To put the daily waste of money into some context, COAST steps back to provide some perspective as to what taxpayers can expect over the coming 24 months on the budgetary front in the State, Hamilton County and City of Cincinnati. It is not a pretty picture. In fact, the tax-and-spend worst is yet to come from our state and local leaders thanks to indiscipline.
In Columbus, the state is facing an $8 billion deficit during the coming biennial. In Hamilton County, the general fund is broke, and deficits in the Stadium Fund approaching $10 million per year start next year. In the City of Cincinnati, the City closed a $40 million deficit with a series of accounting gimmicks and by draining its reserves. Still, the City has yet to address an $800 million deficit in its pension funds.

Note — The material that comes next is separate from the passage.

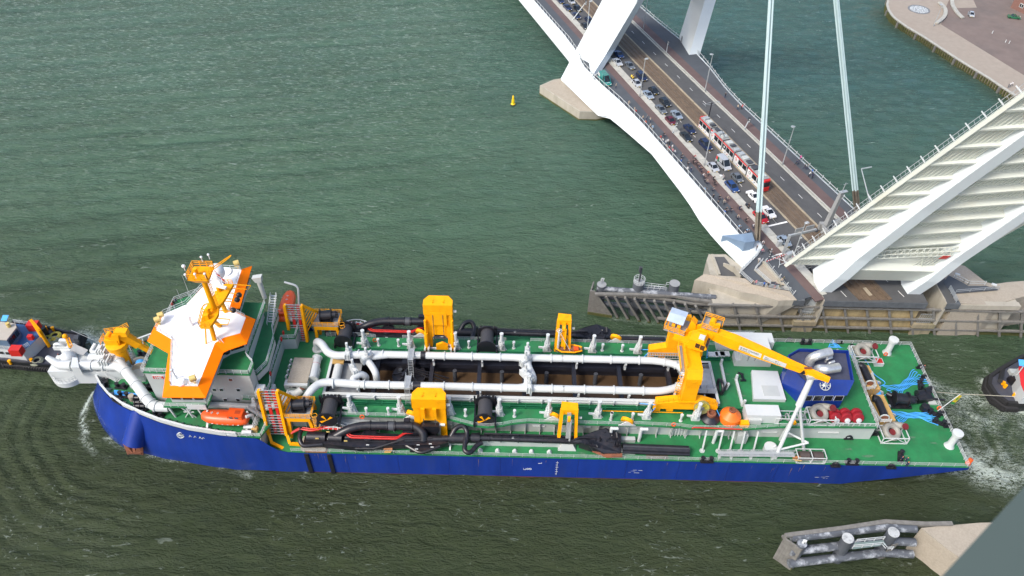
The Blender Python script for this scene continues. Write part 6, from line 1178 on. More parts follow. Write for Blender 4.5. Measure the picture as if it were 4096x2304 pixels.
# slewing column, house, cab
C(M().lathe([(1.5,22.2),(1.5,22.6),(1.9,22.8),(1.9,23.1),(.01,23.1)],(33.0,94.4,0),24), 'slewing_ring', sm=30)
hz = 23.1; d_ = V((cos(radians(-24)), sin(radians(-24)), 0)); e_ = V((-d_.y, d_.x, 0)); c = V((33.0,94.4,hz))
def L_(a, b_, z): return c + d_*a + e_*b_ + V((0,0,z))
C(M().slab([L_(-3.0,-1.7,-.2),L_(2.2,-1.7,-.2),L_(2.2,2.6,-.2),L_(-3.0,2.6,-.2)],(0,0,.5)), 'turntable')
C(M().slab([L_(-.6,1.4,.3),L_(3.2,1.4,.3),L_(3.8,1.4,2.4),L_(1.6,1.4,3.2),L_(-.6,1.4,1.2)],(V(e_)*.4)).slab([L_(-.6,-.1,.3),L_(3.2,-.1,.3),L_(3.8,-.1,2.4),L_(1.6,-.1,3.2),L_(-.6,-.1,1.2)],(V(e_)*.4)), 'jib_cheeks')
cab = C(M().slab([L_(.0,-.3,.4),L_(2.6,-.3,.4),L_(3.4,-.3,1.4),L_(2.6,-.3,2.7),L_(.0,-.3,2.5)], e_*-2.6), 'cab')
for (a, z0, a2, z1) in ((1.3,1.1,2.1,2.2),(2.2,.9,3.0,2.1)): M().slab([L_(a,-2.93,z0),L_(a2,-2.93,z0),L_(a2,-2.93,z1),L_(a,-2.93,z1)], e_*.08).build('cab_window', GLASS, cab)
M().slab([L_(3.05,-.6,.9),L_(3.05,-2.6,.9),L_(2.95,-2.6,2.1),L_(2.95,-.6,2.1)], d_*.45).build('cab_window', GLASS, cab); M().slab([L_(1.5,-1.2,2.68),L_(2.5,-1.2,2.7),L_(2.5,-2.2,2.7),L_(1.5,-2.2,2.68)],(0,0,.35)).build('air_conditioner', WHITE, cab)
mp_ = C(M().slab([L_(-5.2,-.4,.2),L_(-1.2,-.4,.2),L_(-1.2,3.6,.2),L_(-5.2,3.6,.2)],(0,0,.2)), 'machinery_platform', GREY)
M().rail([L_(-5.2,-.4,.4),L_(-5.2,3.6,.4),L_(-1.2,3.6,.4)],1.1,1,.06,3).rail([L_(-5.2,-.4,.4),L_(-1.2,-.4,.4),L_(-1.2,.6,.4)],1.1,1,.06,3).build('platform_railing', YEL, mp_)
m = M()
for a, b_ in ((-4.6,.2),(-2.4,.2),(-4.6,3.2),(-2.4,3.2)): m.beam(L_(a,b_,.3),L_(a,b_,2.6),.2)
m.cyl(L_(-4.0,1,.9),L_(-3.4,1,.9),.4).cyl(L_(-3.0,1,.9),L_(-2.4,1,.9),.4); m.build('awning_posts', YEL, mp_)
M().slab([L_(-5.0,-.2,2.6),L_(-1.9,-.2,2.6),L_(-1.9,1.7,2.95),L_(-5.0,1.7,2.95)],(0,0,.08)).slab([L_(-5.0,1.7,2.95),L_(-1.9,1.7,2.95),L_(-1.9,3.5,2.6),L_(-5.0,3.5,2.6)],(0,0,.08)).build('awning', mat('awning_blue', (.42,.50,.60), .5), mp_)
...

With the economy remaining depressed, the faint hope of increased revenues simply will not begin to make up for the huge fiscal holes that exist in each of these budgets. And worse, during the 2009 and 2010 budget battles, lawmakers in the State, County and City have shown no courage to fundamentally restructure the way government does business to assure that the burden on taxpayers will not increase. Indeed, both Democrats and some Republicans seem willing to once again embrace massive tax hikes to solve their budget problems.
Unless we elect leaders willing to tackle these structural problems in government, and scale back at a very fundamental level what we expect government to do, the 2010 and 2011 fiscal solutions are limited to massive tax increases.
However, when your lawmaker tells you “we had no choice,” understand that indeed they did, and they refused to accept the alternative.